Festivals are times for rediscovering outstanding music. In their concert performance of this rarity alongside Schubert's little known opera Die Freunde von Salamanka at the Usher Hall on Tuesday, the BBC Scottish Symphony Orchestra scored one hit and one miss.

Sarka is a red-blooded piece based on Czech mythology, with warrior maidens, tomb scenes and a self-immolation. The score is unbelievably rich; majestic, violent, languorous and frenetic by turns, it floats searing dramatic voices on top of a dense orchestral texture that is almost too unrelenting, too much on full throttle.

Sarka herself (Helena Kaupova) was thrilling; William Kendall as the hero Ctirad had an exhilarating tenor but sang rather carefully in the unfamiliar sounds of Czech. Christopher Ventris was a firmly focused Lumir and Neal Davies a sonorous Premysl.

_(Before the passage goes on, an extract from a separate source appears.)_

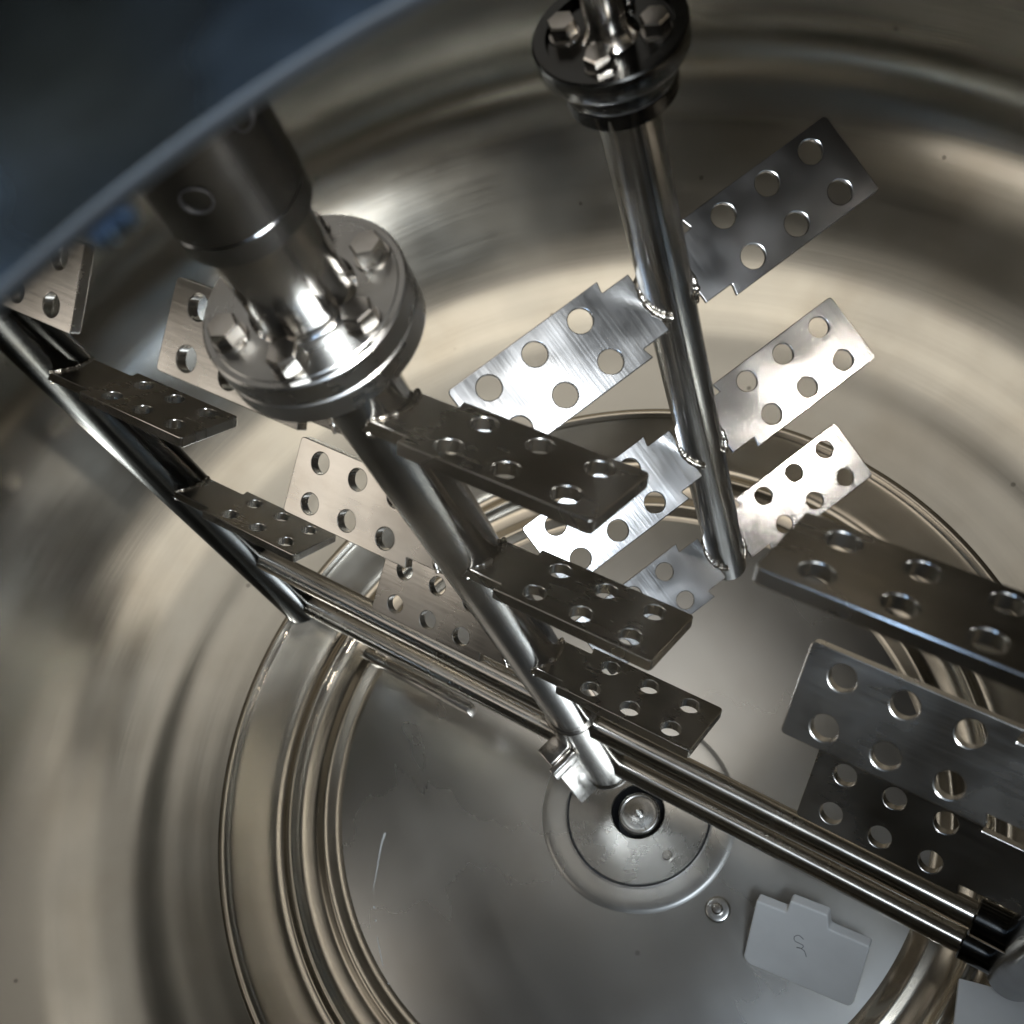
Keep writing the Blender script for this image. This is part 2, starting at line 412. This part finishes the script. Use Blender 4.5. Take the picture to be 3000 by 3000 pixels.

The Scottish Opera Chorus sang vibrantly, but were not always on the beat. However, the conductor, David Robertson, had such thrust and swing that the whole piece roared past on a sort of storming agitato, an extraordinary testament to the powers of the 33-year-old composer.

Schubert, admittedly, was only 18 when he wrote the other opera. The spoken dialogue has been lost, so sections of the story were told by an infuriatingly arch Juliet Stevenson, making it hard to appreciate the sentiment. Most of the numbers were hopelessly unmotivated; the most interesting feature was a recurrence of nature texts (the heroine, Olivia, buoyantly sung by Anne Dawson, was given to walks in the country) which apparently made the composer think of Haydn's Creation, still a new work in 1815.

Otherwise, the score is mainly scales and arpeggios in C major; the music is square and rudimentary. Just once in a while there is the ghost of a foretaste of the master; Laura's aria, sung sweetly and seductively by Rebecca Evans, had intriguing twists of harmony almost good enough for Weber.

The BBC SSO could not, of course, bring to Schubert the depths of string tone of the Philharmonia orchestra, which played the great C major symphony the previous evening. The conductor was to have been Erich Leinsdorf, but he fell ill at the last minute and was replaced by Marek Janowski.

When a stranger comes to take over an orchestra, he sometimes looks as though he is conducting a record. Janowski gestured, quelled, exhorted. The orchestra pressed on in a kind of bemused complacency, the opening horn figure waterlogged, the woodwind solos shapeless, the relentless power of the finale more like a dogged treadmill.

Janacek's Sinfonietta was much better; but one was unsure whether this laid-back playing was really planned or just a matter of routine.